* Set problem *
Quote exactly the lines from the start of the entries to the one with "COL = S.collection", both ends included.

------------------------------------------------------------------------

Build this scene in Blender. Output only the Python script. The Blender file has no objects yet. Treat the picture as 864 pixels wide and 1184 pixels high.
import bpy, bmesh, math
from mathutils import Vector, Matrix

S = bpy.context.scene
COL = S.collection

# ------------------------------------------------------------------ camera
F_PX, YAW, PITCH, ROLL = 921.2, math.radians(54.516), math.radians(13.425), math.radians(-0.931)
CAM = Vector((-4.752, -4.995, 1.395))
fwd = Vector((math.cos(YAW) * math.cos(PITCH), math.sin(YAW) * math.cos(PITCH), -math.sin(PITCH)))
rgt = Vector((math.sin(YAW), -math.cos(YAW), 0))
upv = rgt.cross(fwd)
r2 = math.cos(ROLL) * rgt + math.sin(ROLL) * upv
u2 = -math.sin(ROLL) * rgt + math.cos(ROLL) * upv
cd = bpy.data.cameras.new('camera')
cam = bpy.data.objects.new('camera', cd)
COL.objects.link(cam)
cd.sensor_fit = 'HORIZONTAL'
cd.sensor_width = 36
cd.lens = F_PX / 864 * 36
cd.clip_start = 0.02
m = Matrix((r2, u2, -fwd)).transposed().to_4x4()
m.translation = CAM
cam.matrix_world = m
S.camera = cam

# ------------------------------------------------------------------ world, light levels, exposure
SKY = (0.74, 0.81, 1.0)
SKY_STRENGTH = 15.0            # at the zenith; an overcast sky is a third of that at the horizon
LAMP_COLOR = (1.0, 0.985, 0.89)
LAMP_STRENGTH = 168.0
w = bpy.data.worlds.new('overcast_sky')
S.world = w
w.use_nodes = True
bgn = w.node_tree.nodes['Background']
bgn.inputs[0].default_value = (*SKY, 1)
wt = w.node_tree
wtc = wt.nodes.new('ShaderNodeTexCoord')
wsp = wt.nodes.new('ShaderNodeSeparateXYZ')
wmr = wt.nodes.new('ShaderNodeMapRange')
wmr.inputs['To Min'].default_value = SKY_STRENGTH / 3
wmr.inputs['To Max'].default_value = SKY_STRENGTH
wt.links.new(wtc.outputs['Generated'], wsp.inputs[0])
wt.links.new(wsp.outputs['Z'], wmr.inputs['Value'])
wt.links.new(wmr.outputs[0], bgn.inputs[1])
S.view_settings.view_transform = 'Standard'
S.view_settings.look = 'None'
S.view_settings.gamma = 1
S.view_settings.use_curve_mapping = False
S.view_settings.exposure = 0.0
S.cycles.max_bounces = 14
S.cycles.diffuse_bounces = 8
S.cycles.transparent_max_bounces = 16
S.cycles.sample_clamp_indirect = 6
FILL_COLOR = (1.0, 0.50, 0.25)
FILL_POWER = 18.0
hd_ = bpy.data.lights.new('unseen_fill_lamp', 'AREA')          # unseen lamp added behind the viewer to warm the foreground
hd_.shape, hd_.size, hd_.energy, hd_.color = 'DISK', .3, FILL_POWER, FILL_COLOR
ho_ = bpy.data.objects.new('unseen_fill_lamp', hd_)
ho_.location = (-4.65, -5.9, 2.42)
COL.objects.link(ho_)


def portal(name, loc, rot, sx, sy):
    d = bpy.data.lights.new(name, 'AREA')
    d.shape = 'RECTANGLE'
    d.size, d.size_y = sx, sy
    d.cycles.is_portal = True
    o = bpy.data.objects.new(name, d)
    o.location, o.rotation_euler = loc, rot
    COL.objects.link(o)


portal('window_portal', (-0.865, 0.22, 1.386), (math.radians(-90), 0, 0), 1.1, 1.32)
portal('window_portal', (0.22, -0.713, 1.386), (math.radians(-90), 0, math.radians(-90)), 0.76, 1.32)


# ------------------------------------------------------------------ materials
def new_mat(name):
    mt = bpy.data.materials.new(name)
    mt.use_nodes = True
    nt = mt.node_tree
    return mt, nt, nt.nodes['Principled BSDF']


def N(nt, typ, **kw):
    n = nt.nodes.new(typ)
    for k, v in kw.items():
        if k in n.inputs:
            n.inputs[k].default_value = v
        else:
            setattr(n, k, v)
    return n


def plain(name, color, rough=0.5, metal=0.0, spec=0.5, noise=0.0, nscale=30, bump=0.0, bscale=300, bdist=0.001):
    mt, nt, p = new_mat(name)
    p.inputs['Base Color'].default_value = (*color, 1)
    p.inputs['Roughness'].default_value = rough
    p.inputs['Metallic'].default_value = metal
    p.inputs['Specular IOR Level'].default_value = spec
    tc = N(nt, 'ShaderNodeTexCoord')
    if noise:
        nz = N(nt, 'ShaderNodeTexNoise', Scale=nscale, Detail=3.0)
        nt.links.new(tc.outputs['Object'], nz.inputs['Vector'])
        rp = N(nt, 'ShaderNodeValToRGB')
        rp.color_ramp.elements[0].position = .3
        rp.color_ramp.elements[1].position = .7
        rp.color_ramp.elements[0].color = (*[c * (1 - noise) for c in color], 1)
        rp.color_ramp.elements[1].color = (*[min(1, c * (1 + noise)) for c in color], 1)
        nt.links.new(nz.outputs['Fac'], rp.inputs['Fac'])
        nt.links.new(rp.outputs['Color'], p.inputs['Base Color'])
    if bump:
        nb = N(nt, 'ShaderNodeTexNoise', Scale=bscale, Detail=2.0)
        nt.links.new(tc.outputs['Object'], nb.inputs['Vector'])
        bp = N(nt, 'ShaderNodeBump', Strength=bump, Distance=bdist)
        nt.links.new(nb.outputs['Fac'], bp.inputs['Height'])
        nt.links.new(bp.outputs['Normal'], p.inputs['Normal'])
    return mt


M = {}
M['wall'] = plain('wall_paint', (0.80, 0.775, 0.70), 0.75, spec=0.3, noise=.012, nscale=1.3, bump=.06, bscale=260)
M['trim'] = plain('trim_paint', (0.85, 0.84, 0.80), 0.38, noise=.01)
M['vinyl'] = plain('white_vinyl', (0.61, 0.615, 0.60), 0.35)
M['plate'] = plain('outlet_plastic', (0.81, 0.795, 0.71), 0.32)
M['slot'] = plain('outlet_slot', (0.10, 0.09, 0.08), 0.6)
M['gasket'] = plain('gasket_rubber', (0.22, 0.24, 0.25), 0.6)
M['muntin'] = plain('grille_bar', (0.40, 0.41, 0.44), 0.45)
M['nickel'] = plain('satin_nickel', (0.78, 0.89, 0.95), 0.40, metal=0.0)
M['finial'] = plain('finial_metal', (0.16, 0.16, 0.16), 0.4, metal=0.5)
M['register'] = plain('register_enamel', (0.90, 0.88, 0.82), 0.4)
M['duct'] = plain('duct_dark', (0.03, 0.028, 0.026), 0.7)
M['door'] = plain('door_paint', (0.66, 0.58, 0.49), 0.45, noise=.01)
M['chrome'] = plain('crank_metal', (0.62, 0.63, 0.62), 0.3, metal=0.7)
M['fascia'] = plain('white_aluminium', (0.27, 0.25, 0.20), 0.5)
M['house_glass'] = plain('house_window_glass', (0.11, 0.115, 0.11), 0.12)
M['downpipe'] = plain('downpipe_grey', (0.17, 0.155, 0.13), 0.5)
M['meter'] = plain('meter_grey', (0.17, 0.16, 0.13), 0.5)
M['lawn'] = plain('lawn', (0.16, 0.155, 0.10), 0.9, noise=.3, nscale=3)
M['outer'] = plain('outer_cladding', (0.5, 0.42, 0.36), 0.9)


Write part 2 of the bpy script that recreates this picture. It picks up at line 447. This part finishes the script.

------------------------------------------------------------------------

* Answer to this exercise *
Build this scene in Blender. Output only the Python script. The Blender file has no objects yet. Treat the picture as 864 pixels wide and 1184 pixels high.
import bpy, bmesh, math
from mathutils import Vector, Matrix

S = bpy.context.scene
COL = S.collection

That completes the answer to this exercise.